Central banks are finally putting their money where their mouth is when it comes to sustainable financing, opening up a new source of demand for the budding asset class.

The European Central Bank has been buying the debt as part of its asset repurchase programme. Hungary and France’s central banks have each created funds dedicated to ecological investments. Now Peru is considering buying green bonds, too, central bank President Julio Velarde said in an interview in Washington earlier this month.

While many central banks offer incentives to lenders to finance environmentally sustainable projects, they’ve hesitated to buy the debt amid liquidity concerns and vague guidelines as to what makes a bond truly green. Those hurdles are falling as issuance ramps up and market participants increasingly collaborate on standards, making the asset class ripe for investment by reserve managers overseeing nearly $12 trillion.

“Central banks are important institutional investors, and the fact that they are participating in this market, it gives the market almost like a seal of reliability and maturity,” said Christian Deseglise, global head of central banks and global sponsor of sustainable finance at HSBC Holdings Plc, the biggest underwriter of the bonds this year.

“It’s not so much about adding demand, because we already have demand,” he said. “It’s the quality of that demand that’s really important.”

Most major central banks have signed on to promote sustainable growth, offering incentives that encourage green financing. While the Federal Reserve, with nearly $4 trillion on its balance sheet, is notably absent from the Network for Greening the Financial System, regional branches have published research on the topic, and Chairman Jerome Powell maintains that it’s a “longer-run issue.”

However, central banks have been slower to incorporate climate-change risks in their investment frameworks, partly because there aren’t many specific policies that discourage the buying of non-eco-friendly assets, according to ECB Chief Economist Philip Lane.

But there are signs that central banks are warming up to the idea of buying green bonds, the largest category of sustainable debt by dollar volume. The Bank for International Settlements, often referred to as the central bankers’ central bank, started an open-ended fund for central bank investments in green bonds last month. That could help set more uniform standards for the investments, the BIS said.

It already seems to be working. A recent survey of central banks showed that almost all of the 27 respondents said they have already adopted sustainable and responsible investment principles in their portfolio management or are planning to do so. The ECB may embrace the idea even more under incoming president Christine Lagarde, though there’s not enough eligible debt to make much of a meaningful near-term impact, according to Mahesh Bhimalingam, chief European credit strategist at Bloomberg Intelligence.
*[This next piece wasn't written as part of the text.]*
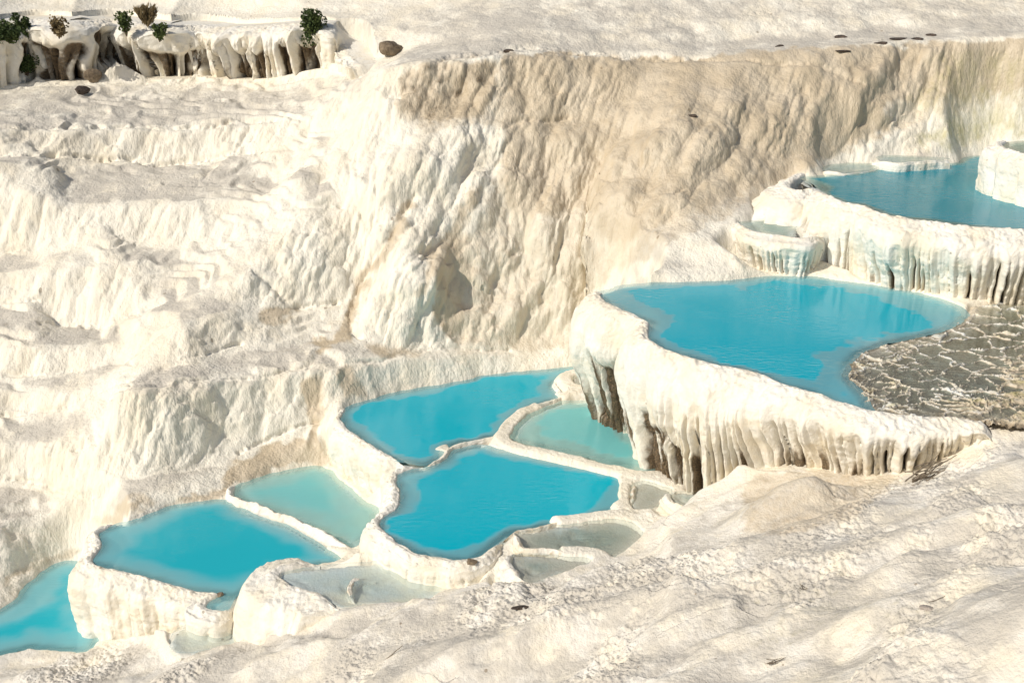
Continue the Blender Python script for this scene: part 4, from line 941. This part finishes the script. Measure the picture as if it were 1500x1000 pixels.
def stone(name, u, v, size, label, cat, mat, seed, rot=0., sink=.25, cuts=11, group=None, flatn=True):
    loc, nr = hit(u, v)
    n = 26; th = np.linspace(0, np.pi, n); ph = np.linspace(0, 2 * np.pi, 2 * n, endpoint=False)
    T, P2 = np.meshgrid(th, ph, indexing='ij')
    dirs = np.stack([np.sin(T) * np.cos(P2), np.sin(T) * np.sin(P2), np.cos(T)], -1).reshape(-1, 3)
    r = np.random.default_rng(seed); rad = np.ones(len(dirs)) * 1.15
    for k in range(cuts):                                   # facets broken off by planes
        nv = r.normal(0, 1, 3); nv /= np.linalg.norm(nv); off = r.uniform(.6, .95)
        dt = dirs @ nv; rad = np.where(dt > .05, np.minimum(rad, off / np.maximum(dt, .05)), rad)
    rad = rad * (1 + .10 * fbm(dirs * 2.5 + seed, seed, 4) + .03 * fbm(dirs * 9 + seed, seed + 1, 3))
    V_ = dirs * rad[:, None] * np.array(size) * .5
    c, s_ = math.cos(rot), math.sin(rot)
    V_ = np.stack([V_[:, 0] * c - V_[:, 1] * s_, V_[:, 0] * s_ + V_[:, 1] * c, V_[:, 2]], -1)
    V_[:, 2] += size[2] * (.5 - sink)
    i = np.arange(n * 2 * n).reshape(n, 2 * n); j = np.roll(i, -1, 1)
    Q_ = np.stack([i[:-1], i[1:], j[1:], j[:-1]], -1).reshape(-1, 4)
    o = mesh_obj(name, V_, Q_, mat); o.location = tuple(loc)
    return tag(o, label, cat, group)

BUSHES = [(42,82,24,54,'tall narrow dark green bush growing up the flowstone cliff','d',1300,False),(20,62,34,26,'dark green bush in the hollow at the far left of the cliff','d',700,False),
 (46,109,26,24,'low dark green bush at the foot of the cliff, under the tall narrow one','d',600,False),(92,55,24,24,'olive brown half dry bush on the cliff edge','o',500,False),
 (190,52,20,30,'wispy light green bush on the cliff beside the dry tuft','g',420,False),(220,38,36,26,'dry brown spiky tuft on top of the cliff','s',700,True),(238,60,20,22,'small green bush hanging under the dry tuft','g',380,False),
 (461,70,42,44,'rounded dark green bush standing alone at the right end of the cliff','d',1900,False)]
for (u, v, w_, h_, lb, kd, n_, sp_) in BUSHES:
    bush(u, v, w_, h_, lb, {'d': M_LEAF, 'o': M_DRY, 'g': M_LEAF2, 's': M_DRY}[kd], int(n_ * 1.7), .085, sp_)

stone('boulder', 573, 79, (.78, .6, .62), 'brown boulder lodged between the white cliff and the smooth slope', 'boulder', M_STONE, 3, .4)
stone('rock', 137, 120, (.62, .4, .55), 'grey brown rock fin poking out of the white slope below the cliff', 'rock', M_STONE, 5, .5)
stone('rock', 121, 138, (.5, .3, .36), 'reddish dark rock at the lower tip of the grey brown fin', 'rock', M_DARK, 8, .6)
RID = [(745,76,.42,.3,'squarish dark rock on the crest at the left end of the tan slope'),(1142,68,.38,.2,'lone dark red rock on the crest in the middle of the tan slope'),
 (1232,55,.5,.3,'dark rock on the crest, leftmost of the row at upper right'),(1292,64,.6,.22,'low black rock just under the crest at upper right'),
 (1316,57,.75,.22,'long dark rock on the crest between two black ones'),(1345,58,.55,.25,'black rock on the crest, second from the right end of the row'),(1366,52,.5,.22,'small dark rock at the right end of the crest row'),
 (1236,75,.85,.14,'thin dark ledge rock just below the crest row, on the tan slope itself'),(1013,170,.38,.3,'small dark rock stuck halfway up the tan slope')]
for k, (u, v, a_, h_, lb) in enumerate(RID):
    a_ *= .5; h_ *= .5
    stone('rock', u, v, (a_ * 1.5, a_ * .7, h_ * .9), lb, 'rock', M_DARK, 20 + k, .25 * math.sin(k * 2.), .45, group='dark rocks on the tan slope')
stone('flat_stone', 1358, 891, (.20, .15, .05), 'small flat grey brown stone lying on the pale foreground', 'stone', M_PALE, 50, .3, .2)
stone('stone', 690, 824, (.26, .18, .12), 'brown stone sitting on the crusty rim at the front of the middle pool', 'stone', M_STONE, 52, .2, .3)
stone('stone', 322, 872, (.16, .12, .1), 'small yellowish stone on the rim of the lower left pool', 'stone', M_STONE, 53, .5, .3)

def twigs(u, v, n, ln, rad, label, cat, name, seed, spread=.1, mat=M_TWIG):
    loc, nr = hit(u, v); r = np.random.default_rng(seed); parts = []
    base = r.uniform(-.3, .3)
    for k in range(n):
        an = base + r.normal(0, .35 if n > 1 else .05); l_ = ln * r.uniform(.6, 1.)
        c = np.array([r.normal(0, spread), r.normal(0, spread * .6), rad + .012 * k])
        t = np.linspace(-.5, .5, 8)[:, None]
        dr = np.array([math.cos(an), math.sin(an), r.normal(0, .06)])
        path = c + t * l_ * dr + np.cumsum(r.normal(0, .012, (8, 3)) * l_ * 2, 0)
        path[:, 2] = np.maximum(path[:, 2], rad * .5)
        # follow the ground tilt
        path[:, 2] -= (path[:, 0] * nr[0] + path[:, 1] * nr[1]) / max(nr[2], .3)
        parts.append(tube(path, rad, rad * .5, 6))
    V_, Q_ = merge(parts); o = mesh_obj(name, V_, Q_, mat); o.location = tuple(loc)
    return tag(o, label, cat)
twigs(1366, 698, 16, .85, .014, 'tangle of dry grey twigs lying at the foot of the white wall', 'twigs', 'twig_pile', 1, .14)
twigs(1132, 972, 7, .22, .006, 'reddish wisp of dry twigs at the bottom of the foreground', 'twigs', 'twig_pile', 2, .04)
twigs(1178, 862, 3, .16, .006, 'few thin dark twigs on the yellowish part of the foreground', 'twigs', 'twig_pile', 3, .03)
twigs(570, 961, 1, .46, .012, 'single dry twig lying on the foreground near its bottom edge', 'twig', 'twig', 4, 0)
twigs(1380, 878, 1, .5, .006, 'thin bent twig just above the flat stone', 'twig', 'twig', 6, 0)
stone('stone', 762, 891, (.30, .12, .07), 'dark reddish sliver of stone lying on the middle foreground', 'stone', M_DARK, 54, .15, .3)

# ------------------------------------------------------------------ world, sun, camera
SUN_AZ, SUN_EL = math.radians(-126), math.radians(38)     # azimuth from +Y towards +X
sd = np.array([math.sin(SUN_AZ) * math.cos(SUN_EL), math.cos(SUN_AZ) * math.cos(SUN_EL), math.sin(SUN_EL)])
w = bpy.data.worlds.new('World'); S.world = w; w.use_nodes = True
nt = w.node_tree; bg = nt.nodes['Background']
sky = nt.nodes.new('ShaderNodeTexSky'); sky.sky_type = 'NISHITA'; sky.sun_disc = False
sky.sun_elevation = SUN_EL; sky.sun_rotation = SUN_AZ; sky.dust_density = 2.; sky.ozone_density = .6
nt.links.new(sky.outputs[0], bg.inputs[0]); bg.inputs[1].default_value = .09
L = bpy.data.lights.new('sun', 'SUN'); L.energy = 4.2; L.angle = math.radians(.5); L.color = (1., .93, .82)
lo = bpy.data.objects.new('sun', L); link(lo); lo.location = (0, 0, 60)
lo.rotation_euler = mathutils.Vector(sd).to_track_quat('Z', 'Y').to_euler()
cam = bpy.data.cameras.new('camera'); cam.sensor_width = 36; cam.lens = FPX / 1500 * 36; cam.clip_end = 2000
co = bpy.data.objects.new('camera', cam); link(co); co.location = (0, 0, CZ); co.rotation_euler = (math.pi / 2 - PITCH, 0, 0)
S.camera = co
S.view_settings.view_transform = 'Standard'; S.view_settings.look = 'None'; S.view_settings.gamma = 1
S.view_settings.exposure = -.28
S.cycles.max_bounces = 6; S.cycles.transparent_max_bounces = 8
Three central banks have approached Morgan Stanley in recent weeks and asked the New York-based lender to find securities for them in both the primary and secondary markets, according to Navindu Katugampola, Morgan Stanley’s head of green and sustainable bonds.

In Peru’s case, the central bank said it will look to buy green bonds that the country’s government is preparing to issue for the first time.

Going mainstream

However, pricing and liquidity are still limiting factors. As green bonds become more mainstream, investors are offered little additional incentive to buy them as they price comparably to non-green debt. Also, with sustainable bonds making up just a fraction of the broader fixed-income market, that could be a concern for central banks, which look for easily tradeable investments, according to Massimiliano Castelli, head of sovereign strategy at UBS Asset Management.

“As soon as the green-bond market becomes sizeable you’ll see central banks investing more in green bonds,” Castelli said earlier this month as part of a panel called Greening the Financial System and Monetary Policy, hosted by UBS in Washington.

While still small, sustainable financing is growing. There’s been $165 billion of green-bond issuance from companies and countries this year — more than double 2016’s total — according to data compiled by Bloomberg. And with new entrants like PepsiCo Inc. and Verizon Communications Inc. popping up, the market for environmentally and socially responsible debt will grow to about $1 trillion by the first half of 2021, according to HSBC.

“Central banks are already buying green bonds and they should be buying more,” said Ulrich Volz, Director of the SOAS Centre for Sustainable Finance in London. “But at the end of the day, we need a mainstreaming of responsible investing across all assets.”